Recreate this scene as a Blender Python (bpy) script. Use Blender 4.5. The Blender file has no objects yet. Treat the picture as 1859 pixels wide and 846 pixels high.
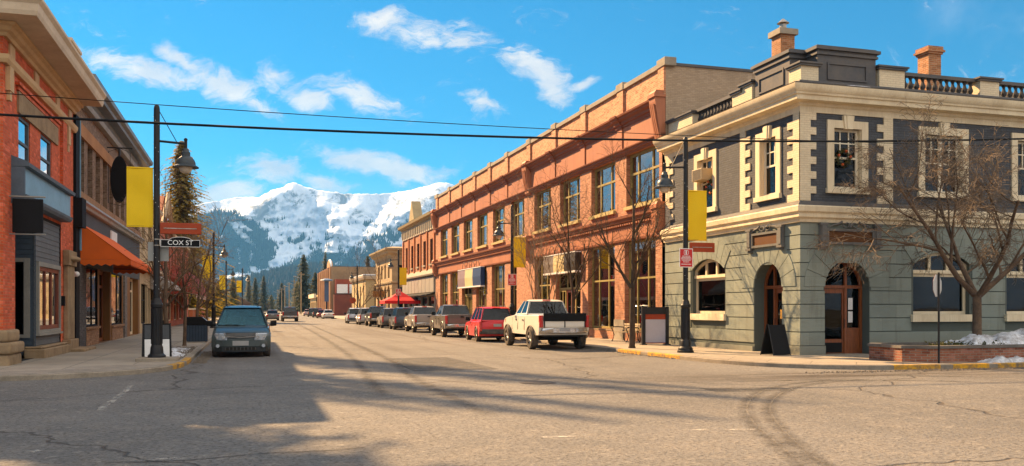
import bpy, bmesh, math, random
from mathutils import Vector, Matrix, noise
R = math.radians
random.seed(11)
scene = bpy.context.scene
COL = scene.collection
# ---------------------------------------------------------------- camera model (metres; main street runs along +Y)
FPX, CX, HY, EYE = 1602.0, 930.0, 560.0, 1.66
TH = math.atan(480 / 1602.0); SN, CS = math.sin(TH), math.cos(TH)
XR, XL, YG = 17.5, -6.3, 25.2          # right street facade, left street facade, cross-street front of the corner building
KL, KR = -1.7, 13.5                    # kerb lines of the main street
SW = 0.12                              # pavement height
def gnd(x, y, z=0.0):
    t = (x - CX) / FPX; d = FPX * (EYE - z) / (y - HY); return d * (t * CS + SN), d * (CS - t * SN)
def on_x(x, X):
    t = (x - CX) / FPX; d = X / (t * CS + SN); return d * (CS - t * SN), d
def on_y(x, Y):
    t = (x - CX) / FPX; d = Y / (CS - t * SN); return d * (t * CS + SN), d
def at_d(x, y, d):
    t = (x - CX) / FPX; return Vector((d * (t * CS + SN), d * (CS - t * SN), EYE + (HY - y) * d / FPX))
# ---------------------------------------------------------------- objects
def wm(o):
    return (wm(o.parent) @ o.matrix_parent_inverse @ o.matrix_basis) if o.parent else o.matrix_basis.copy()
def adopt(o, parent):
    if parent is not None:
        o.parent = parent; o.matrix_parent_inverse = wm(parent).inverted()
    return o
def tag(o, label=None, cat=None, group=None, kind=None):
    for k, v in (('label', label), ('category', cat), ('group', group), ('kind', kind)):
        if v: o[k] = v
    return o
def thing(name, label, cat, loc=(0, 0, 0), rz=0.0, group=None):
    o = bpy.data.objects.new(name, None); COL.objects.link(o)
    o.location = loc; o.rotation_euler = (0, 0, rz); o.empty_display_size = .2
    return tag(o, label, cat, group)
def dup(o, parent=None):
    c = o.copy(); COL.objects.link(c)
    if parent is not None: c.parent = parent
    for ch in list(o.children): dup(ch, c)
    return c
Z3 = Vector((0, 0, 1))
class MB:
    def __init__(s, o=(0, 0, 0), U=(1, 0, 0), W=(0, -1, 0)):
        s.bm = bmesh.new(); s.o = Vector(o); s.U = Vector(U); s.W = Vector(W)
    def p(s, u, v, w): return s.o + s.U * u + Z3 * v + s.W * w
    def v(s, q): return s.bm.verts.new(s.p(*q))
    def face(s, pts): return s.bm.faces.new([s.v(q) for q in pts])
    def hexa(s, a, b):                   # two rings of four points
        A = [s.v(q) for q in a]; B = [s.v(q) for q in b]; f = s.bm.faces.new
        f(A[::-1]); f(B)
        for i in range(4): f((A[i], A[(i + 1) % 4], B[(i + 1) % 4], B[i]))
    def box(s, u0, u1, v0, v1, w0, w1):
        s.hexa([(u0, v0, w0), (u1, v0, w0), (u1, v1, w0), (u0, v1, w0)], [(u0, v0, w1), (u1, v0, w1), (u1, v1, w1), (u0, v1, w1)])
    def prism(s, poly, w0, w1):          # poly in (u, v)
        A = [s.v((a, b, w0)) for a, b in poly]; B = [s.v((a, b, w1)) for a, b in poly]; n = len(poly)
        s.bm.faces.new(A[::-1]); s.bm.faces.new(B)
        for i in range(n): s.bm.faces.new((A[i], A[(i + 1) % n], B[(i + 1) % n], B[i]))
    def prism_u(s, poly, u0, u1):        # poly in (w, v), run along u
        A = [s.v((u0, b, a)) for a, b in poly]; B = [s.v((u1, b, a)) for a, b in poly]; n = len(poly)
        s.bm.faces.new(A[::-1]); s.bm.faces.new(B)
        for i in range(n): s.bm.faces.new((A[i], A[(i + 1) % n], B[(i + 1) % n], B[i]))
    def prism_v(s, poly, v0, v1):        # poly in (u, w), upright
        A = [s.v((a, v0, b)) for a, b in poly]; B = [s.v((a, v1, b)) for a, b in poly]; n = len(poly)
        s.bm.faces.new(A[::-1]); s.bm.faces.new(B)
        for i in range(n): s.bm.faces.new((A[i], A[(i + 1) % n], B[(i + 1) % n], B[i]))
    def ring(s, c, ax, r, n):
        ax = ax.normalized(); t = Vector((1, 0, 0)) if abs(ax.x) < .8 else Vector((0, 1, 0))
        e1 = ax.cross(t).normalized(); e2 = ax.cross(e1)
        return [s.bm.verts.new(c + (e1 * math.cos(6.28318 * k / n) + e2 * math.sin(6.28318 * k / n)) * r) for k in range(n)]
    def tube(s, pts, rad, n=6, cap=True):  # world points in this frame, rad number or list
        P = [s.p(*q) for q in pts]; m = len(P); rad = rad if isinstance(rad, (list, tuple)) else [rad] * m
        rings = []
        for i in range(m):
            d = P[min(i + 1, m - 1)] - P[max(i - 1, 0)]
            rings.append(s.ring(P[i], d if d.length > 1e-6 else Z3, rad[i], n))
        # keep rings aligned: the same helper axis is used for all of them
        for a, b in zip(rings, rings[1:]):
            k0 = min(range(n), key=lambda k: (b[k].co - a[0].co).length)
            for k in range(n): s.bm.faces.new((a[k], a[(k + 1) % n], b[(k + 1 + k0) % n], b[(k + k0) % n]))
        if cap: s.bm.faces.new(rings[0][::-1]); s.bm.faces.new(rings[-1])
    def cyl(s, a, b, r, r2=None, n=12): s.tube([a, b], [r, r if r2 is None else r2], n)
    def lathe(s, c, prof, n=14):         # prof (radius, height) about the vertical through c=(u,w)
        rings = []
        for r, v in prof:
            rings.append([s.v((c[0] + r * math.cos(6.28318 * k / n), v, c[1] + r * math.sin(6.28318 * k / n))) for k in range(n)])
        for a, b in zip(rings, rings[1:]):
            for k in range(n): s.bm.faces.new((a[k], a[(k + 1) % n], b[(k + 1) % n], b[k]))
        s.bm.faces.new(rings[0][::-1]); s.bm.faces.new(rings[-1])
    def ball(s, c, r, nu=10, nv=7, jit=0.0):
        rx, ry, rz = r if isinstance(r, (tuple, list)) else (r, r, r); rows = []
        for j in range(1, nv):
            a = math.pi * j / nv - math.pi / 2
            rows.append([s.v((c[0] + rx * math.cos(a) * math.cos(6.28318 * k / nu) * (1 + random.uniform(-jit, jit)), c[1] + rz * math.sin(a) * (1 + random.uniform(-jit, jit)),
                              c[2] + ry * math.cos(a) * math.sin(6.28318 * k / nu) * (1 + random.uniform(-jit, jit)))) for k in range(nu)])
        b = s.v((c[0], c[1] - rz, c[2])); t = s.v((c[0], c[1] + rz, c[2])); f = s.bm.faces.new
        for k in range(nu): f((b, rows[0][(k + 1) % nu], rows[0][k])); f((t, rows[-1][k], rows[-1][(k + 1) % nu]))
        for x, y in zip(rows, rows[1:]):
            for k in range(nu): f((x[k], x[(k + 1) % nu], y[(k + 1) % nu], y[k]))
    def sweep(s, path, prof, side=1):    # path (x, y) in plan (world), prof (outward, z) closed; mitred
        n = len(path); P = [Vector((a, b)) for a, b in path]; rings = []
        for i in range(n):
            d0 = (P[i] - P[i - 1]).normalized() if i > 0 else None; d1 = (P[i + 1] - P[i]).normalized() if i < n - 1 else None
            d0 = d0 or d1; d1 = d1 or d0
            n0 = Vector((d0.y, -d0.x)) * side; n1 = Vector((d1.y, -d1.x)) * side
            m = (n0 + n1) / max(.2, 1 + n0.dot(n1))
            rings.append([s.bm.verts.new((P[i].x + m.x * a, P[i].y + m.y * a, z)) for a, z in prof])
        k = len(prof)
        for a, b in zip(rings, rings[1:]):
            for j in range(k): s.bm.faces.new((a[j], a[(j + 1) % k], b[(j + 1) % k], b[j]))
        s.bm.faces.new(rings[0][::-1]); s.bm.faces.new(rings[-1])
    def wall(s, u0, u1, v0, v1, ops=(), depth=.3, w=0.0, arches=()):
        # front sheet with rectangular openings and their reveals; arches: (ua, ub, vspring, vtop)
        us = sorted({u0, u1, *[o[0] for o in ops], *[o[1] for o in ops]}); vs = sorted({v0, v1, *[o[2] for o in ops], *[o[3] for o in ops]})
        us = [a for a in us if u0 <= a <= u1]; vs = [a for a in vs if v0 <= a <= v1]
        hole = lambda a, b: any(o[0] < a < o[1] and o[2] < b < o[3] for o in ops)
        for i in range(len(us) - 1):
            j = 0
            while j < len(vs) - 1:
                if hole((us[i] + us[i + 1]) / 2, (vs[j] + vs[j + 1]) / 2): j += 1; continue
                k = j
                while k + 1 < len(vs) - 1 and not hole((us[i] + us[i + 1]) / 2, (vs[k + 1] + vs[k + 2]) / 2): k += 1
                s.face([(us[i], vs[j], w), (us[i + 1], vs[j], w), (us[i + 1], vs[k + 1], w), (us[i], vs[k + 1], w)]); j = k + 1
        for a, b, c, d in ops:
            for q in ([(a, c, w), (a, d, w), (a, d, w - depth), (a, c, w - depth)], [(b, c, w), (b, d, w), (b, d, w - depth), (b, c, w - depth)],
                      [(a, c, w), (b, c, w), (b, c, w - depth), (a, c, w - depth)], [(a, d, w), (b, d, w), (b, d, w - depth), (a, d, w - depth)]): s.face(q)
        for a, b, sp, tp in arches:
            n = 16; c = (a + b) / 2; hw = (b - a) / 2
            q = [(c - hw * math.cos(math.pi * k / n), sp + (tp - sp) * math.sin(math.pi * k / n)) for k in range(n + 1)]
            for (x0, y0), (x1, y1) in zip(q, q[1:]):
                if x1 - x0 > 1e-5: s.face([(x0, y0, w), (x1, y1, w), (x1, tp, w), (x0, tp, w)])
                s.face([(x0, y0, w), (x1, y1, w), (x1, y1, w - depth + .01), (x0, y0, w - depth + .01)])
    def build(s, name, mat, parent=None, smooth=None, bevel=0.0, label=None, norm=True, kind=None, seg=1):
        me = bpy.data.meshes.new(name)
        if norm: bmesh.ops.recalc_face_normals(s.bm, faces=s.bm.faces[:])
        if bevel: bmesh.ops.bevel(s.bm, geom=s.bm.edges[:], offset=bevel, segments=seg, affect='EDGES', profile=.6, clamp_overlap=True)
        s.bm.to_mesh(me); s.bm.free()
        for m in (mat if isinstance(mat, (list, tuple)) else [mat]): me.materials.append(m)
        if smooth is not None:
            me.polygons.foreach_set('use_smooth', [True] * len(me.polygons)); me.set_sharp_from_angle(angle=R(smooth))
        o = bpy.data.objects.new(name, me); COL.objects.link(o); adopt(o, parent)
        return tag(o, label, kind=kind)
def FRR(): return MB((XR, 0, 0), (0, 1, 0), (-1, 0, 0))      # right street facade: u = Y, w towards the street
def FG(): return MB((0, YG, 0), (1, 0, 0), (0, -1, 0))       # cross-street front of the corner building: u = X
def FL(): return MB((XL, 0, 0), (0, 1, 0), (1, 0, 0))        # left street facade
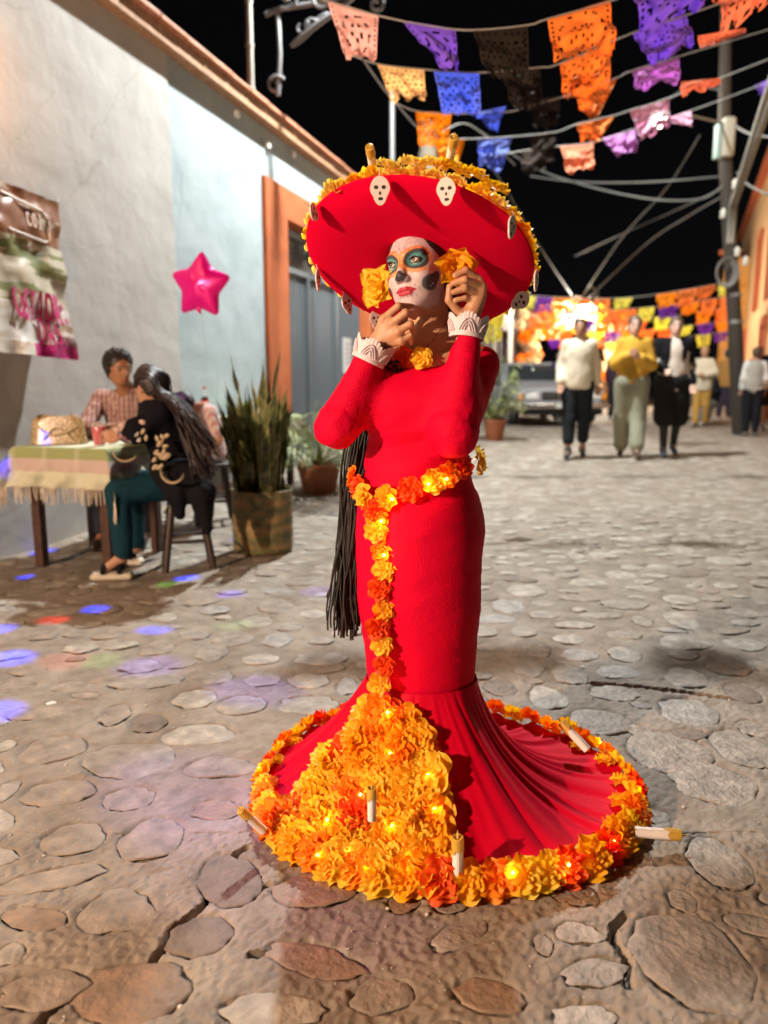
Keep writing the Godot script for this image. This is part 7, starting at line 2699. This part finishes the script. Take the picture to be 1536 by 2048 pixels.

# What to produce
Where a line of the records above holds the word "scene", copy that line.

# Solved problem
Recreate this scene as a Blender Python (bpy) script. Use Blender 4.5. The Blender file has no objects yet. Treat the picture as 1859 pixels wide and 846 pixels high.
scene = bpy.context.scene
COL = scene.collection